According to ICRA, prolonged resolution periods continue to erode asset values and depress recoveries for creditors.
“ICRA believes that there is a need for an early resolution of the CIRP process as the value erosion has been higher in defunct cases, which resulted in significant haircuts for lenders,” the report said.
The number of resolution plans approved by the National Company Law Tribunal (NCLT) declined to 225 in FY26 from 259 in the previous year.
Admissions of new cases also fell to 679 from 724 during the same period, which, according to ICRA, “can be attributed to the healthy credit profile of India Inc. along with high pre-admission settlement.”
It said 83% of the 42,402 cases disposed of by the NCLT till March 2026 were settled before admission, involving underlying defaults of around ₹16 lakh crore.
ICRA, however, asserted that the IBC remains the most effective recovery channel for lenders.
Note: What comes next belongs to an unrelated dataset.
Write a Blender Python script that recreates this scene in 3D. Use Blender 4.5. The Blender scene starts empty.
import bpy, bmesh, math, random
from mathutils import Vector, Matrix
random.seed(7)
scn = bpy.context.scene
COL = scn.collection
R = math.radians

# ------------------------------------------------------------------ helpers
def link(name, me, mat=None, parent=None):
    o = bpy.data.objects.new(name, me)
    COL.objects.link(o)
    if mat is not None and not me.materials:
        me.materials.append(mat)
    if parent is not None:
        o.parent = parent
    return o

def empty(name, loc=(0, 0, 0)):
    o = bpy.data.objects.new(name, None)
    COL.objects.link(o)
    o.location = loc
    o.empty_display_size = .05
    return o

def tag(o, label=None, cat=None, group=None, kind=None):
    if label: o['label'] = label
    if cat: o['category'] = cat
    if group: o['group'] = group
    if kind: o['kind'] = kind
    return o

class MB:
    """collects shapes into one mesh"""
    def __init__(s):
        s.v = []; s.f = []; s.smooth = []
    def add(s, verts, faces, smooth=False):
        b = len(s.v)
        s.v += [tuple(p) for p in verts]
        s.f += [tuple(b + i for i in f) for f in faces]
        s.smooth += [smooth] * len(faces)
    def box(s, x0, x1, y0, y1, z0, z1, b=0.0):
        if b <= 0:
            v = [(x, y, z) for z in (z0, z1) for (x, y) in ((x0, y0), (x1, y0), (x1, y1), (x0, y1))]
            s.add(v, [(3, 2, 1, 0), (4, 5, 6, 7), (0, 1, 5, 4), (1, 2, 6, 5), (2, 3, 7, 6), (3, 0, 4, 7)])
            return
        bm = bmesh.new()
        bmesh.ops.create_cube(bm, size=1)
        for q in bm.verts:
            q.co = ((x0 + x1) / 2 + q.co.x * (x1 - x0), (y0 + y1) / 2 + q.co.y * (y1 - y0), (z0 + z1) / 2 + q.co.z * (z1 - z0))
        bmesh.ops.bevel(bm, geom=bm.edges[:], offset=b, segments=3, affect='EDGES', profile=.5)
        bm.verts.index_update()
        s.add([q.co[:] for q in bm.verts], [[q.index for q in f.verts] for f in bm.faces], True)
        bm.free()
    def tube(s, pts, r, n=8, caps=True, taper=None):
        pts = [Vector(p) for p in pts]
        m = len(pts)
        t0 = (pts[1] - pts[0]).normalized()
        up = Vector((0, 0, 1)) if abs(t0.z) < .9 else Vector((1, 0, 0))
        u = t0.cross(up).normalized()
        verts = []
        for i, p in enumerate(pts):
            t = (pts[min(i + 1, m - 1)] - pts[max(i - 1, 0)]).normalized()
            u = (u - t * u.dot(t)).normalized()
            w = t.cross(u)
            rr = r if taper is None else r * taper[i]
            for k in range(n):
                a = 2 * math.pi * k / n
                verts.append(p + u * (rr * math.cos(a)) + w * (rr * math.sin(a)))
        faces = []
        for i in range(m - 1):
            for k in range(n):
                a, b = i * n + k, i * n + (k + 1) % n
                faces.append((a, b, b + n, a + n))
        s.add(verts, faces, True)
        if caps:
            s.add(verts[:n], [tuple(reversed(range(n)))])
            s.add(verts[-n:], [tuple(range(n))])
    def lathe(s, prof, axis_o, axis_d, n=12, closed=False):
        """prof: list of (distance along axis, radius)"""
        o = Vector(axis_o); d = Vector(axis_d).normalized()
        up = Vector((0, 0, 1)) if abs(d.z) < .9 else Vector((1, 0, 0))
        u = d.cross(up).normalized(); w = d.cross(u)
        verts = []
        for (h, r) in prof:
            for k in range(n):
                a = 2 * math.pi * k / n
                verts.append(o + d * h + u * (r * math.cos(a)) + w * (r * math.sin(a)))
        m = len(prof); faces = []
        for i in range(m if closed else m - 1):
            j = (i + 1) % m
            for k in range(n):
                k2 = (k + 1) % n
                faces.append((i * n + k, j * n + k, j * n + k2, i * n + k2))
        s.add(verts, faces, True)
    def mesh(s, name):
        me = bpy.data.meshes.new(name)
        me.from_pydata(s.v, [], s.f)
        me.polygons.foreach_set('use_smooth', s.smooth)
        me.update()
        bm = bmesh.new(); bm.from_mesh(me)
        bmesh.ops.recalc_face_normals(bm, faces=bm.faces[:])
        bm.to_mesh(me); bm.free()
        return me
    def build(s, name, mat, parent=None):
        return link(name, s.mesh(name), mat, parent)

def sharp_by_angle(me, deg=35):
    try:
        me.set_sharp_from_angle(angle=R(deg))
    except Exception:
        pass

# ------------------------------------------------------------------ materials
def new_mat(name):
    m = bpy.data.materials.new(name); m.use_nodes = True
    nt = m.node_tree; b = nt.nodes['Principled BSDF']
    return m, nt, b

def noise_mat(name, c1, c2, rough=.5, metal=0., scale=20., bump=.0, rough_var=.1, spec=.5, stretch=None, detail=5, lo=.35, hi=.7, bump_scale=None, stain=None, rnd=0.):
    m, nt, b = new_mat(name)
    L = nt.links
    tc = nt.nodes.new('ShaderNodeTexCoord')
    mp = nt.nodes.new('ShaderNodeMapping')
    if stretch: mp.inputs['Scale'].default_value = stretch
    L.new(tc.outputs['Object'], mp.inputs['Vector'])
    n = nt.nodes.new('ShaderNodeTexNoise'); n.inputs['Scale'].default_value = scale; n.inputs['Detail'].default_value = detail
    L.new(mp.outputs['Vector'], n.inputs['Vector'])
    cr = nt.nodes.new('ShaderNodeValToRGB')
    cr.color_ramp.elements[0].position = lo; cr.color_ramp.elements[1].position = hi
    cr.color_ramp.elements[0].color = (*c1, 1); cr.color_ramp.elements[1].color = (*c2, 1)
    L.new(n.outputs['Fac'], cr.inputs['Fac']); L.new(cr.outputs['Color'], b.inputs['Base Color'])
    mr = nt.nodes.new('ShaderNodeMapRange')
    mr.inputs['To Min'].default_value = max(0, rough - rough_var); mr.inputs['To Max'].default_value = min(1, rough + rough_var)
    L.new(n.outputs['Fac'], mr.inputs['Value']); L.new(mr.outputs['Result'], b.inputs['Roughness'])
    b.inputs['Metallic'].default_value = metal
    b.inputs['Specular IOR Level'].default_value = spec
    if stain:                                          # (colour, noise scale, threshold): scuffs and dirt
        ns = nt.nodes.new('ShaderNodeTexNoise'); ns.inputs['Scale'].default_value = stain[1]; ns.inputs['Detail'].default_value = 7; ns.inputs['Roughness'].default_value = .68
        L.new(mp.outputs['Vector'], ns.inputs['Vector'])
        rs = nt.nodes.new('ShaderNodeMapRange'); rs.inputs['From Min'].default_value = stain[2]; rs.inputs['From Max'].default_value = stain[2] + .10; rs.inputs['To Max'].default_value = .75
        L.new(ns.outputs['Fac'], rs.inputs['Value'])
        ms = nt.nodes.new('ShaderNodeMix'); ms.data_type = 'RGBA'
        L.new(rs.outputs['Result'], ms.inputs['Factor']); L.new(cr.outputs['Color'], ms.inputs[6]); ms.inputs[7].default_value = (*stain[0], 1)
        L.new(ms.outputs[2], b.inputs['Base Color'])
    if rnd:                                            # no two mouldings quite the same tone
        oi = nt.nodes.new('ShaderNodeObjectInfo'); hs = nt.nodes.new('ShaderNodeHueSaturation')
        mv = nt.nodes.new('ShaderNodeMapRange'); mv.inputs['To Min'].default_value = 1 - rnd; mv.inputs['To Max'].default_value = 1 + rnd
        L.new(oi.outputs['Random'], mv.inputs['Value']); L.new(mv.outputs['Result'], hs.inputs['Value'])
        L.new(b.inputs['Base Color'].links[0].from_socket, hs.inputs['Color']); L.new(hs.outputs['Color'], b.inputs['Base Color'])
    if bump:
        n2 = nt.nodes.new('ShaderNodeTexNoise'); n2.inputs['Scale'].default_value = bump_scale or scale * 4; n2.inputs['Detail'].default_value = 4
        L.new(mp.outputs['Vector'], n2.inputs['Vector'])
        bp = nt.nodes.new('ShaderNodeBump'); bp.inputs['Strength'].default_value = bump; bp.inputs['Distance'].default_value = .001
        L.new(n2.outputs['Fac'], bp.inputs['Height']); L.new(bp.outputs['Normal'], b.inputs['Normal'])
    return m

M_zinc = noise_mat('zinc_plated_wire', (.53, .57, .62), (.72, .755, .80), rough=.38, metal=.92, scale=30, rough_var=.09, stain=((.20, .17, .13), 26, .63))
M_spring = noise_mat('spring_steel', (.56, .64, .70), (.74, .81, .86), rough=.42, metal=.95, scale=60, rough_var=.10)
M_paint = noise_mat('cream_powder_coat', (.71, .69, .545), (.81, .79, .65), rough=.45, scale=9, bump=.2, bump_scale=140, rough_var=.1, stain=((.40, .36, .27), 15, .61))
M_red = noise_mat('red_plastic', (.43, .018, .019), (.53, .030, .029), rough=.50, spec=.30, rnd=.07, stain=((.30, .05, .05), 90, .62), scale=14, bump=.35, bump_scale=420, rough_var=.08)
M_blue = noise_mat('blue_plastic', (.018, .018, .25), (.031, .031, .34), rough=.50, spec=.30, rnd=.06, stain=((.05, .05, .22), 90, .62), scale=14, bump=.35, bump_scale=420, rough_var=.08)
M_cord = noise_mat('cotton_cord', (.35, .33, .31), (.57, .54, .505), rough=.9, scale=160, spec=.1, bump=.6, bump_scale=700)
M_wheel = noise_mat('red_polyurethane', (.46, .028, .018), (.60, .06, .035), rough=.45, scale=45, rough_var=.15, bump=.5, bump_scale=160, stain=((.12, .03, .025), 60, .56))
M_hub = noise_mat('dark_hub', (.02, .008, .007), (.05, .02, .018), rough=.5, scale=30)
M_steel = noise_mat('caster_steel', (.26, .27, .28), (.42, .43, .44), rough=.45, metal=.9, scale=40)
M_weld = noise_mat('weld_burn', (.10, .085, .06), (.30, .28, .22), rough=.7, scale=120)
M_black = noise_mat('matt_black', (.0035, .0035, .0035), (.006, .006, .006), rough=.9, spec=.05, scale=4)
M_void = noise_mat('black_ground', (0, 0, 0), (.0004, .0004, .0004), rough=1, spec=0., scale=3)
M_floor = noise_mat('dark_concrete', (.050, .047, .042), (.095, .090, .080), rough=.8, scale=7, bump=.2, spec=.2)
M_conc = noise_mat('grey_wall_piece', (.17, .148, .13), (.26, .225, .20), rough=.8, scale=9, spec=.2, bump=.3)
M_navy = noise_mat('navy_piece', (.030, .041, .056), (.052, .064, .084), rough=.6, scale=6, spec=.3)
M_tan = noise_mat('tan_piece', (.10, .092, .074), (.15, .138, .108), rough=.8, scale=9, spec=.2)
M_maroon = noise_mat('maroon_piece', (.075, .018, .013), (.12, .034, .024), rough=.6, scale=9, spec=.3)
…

The framework accounted for 52% of total bank recoveries in FY25, outperforming other mechanisms such as SARFAESI, debt recovery tribunals and Lok Adalats.
The report also pointed to a gradual improvement in the share of successful resolutions.
Resolution plans accounted for around 20% of cumulative closed cases till FY26, up from about 13% till FY22, while the share of liquidation cases declined to around 42% from 47% over the same period.
The report also highlighted that liquidations remained a major concern.
More than 3,000 companies have gone into liquidation since the code's inception, and recoveries from liquidation cases in FY26 fell to just 3.6% of admitted claims.
Resolution plans accounted for only 20% of cumulative closed cases, while liquidation orders represented about 42%.
ICRA said amendments enacted in April 2026, including measures to place greater responsibility on the NCLT for meeting timelines, allow piecemeal and group resolutions and introduce an out-of-court settlement framework, should improve recoveries over time.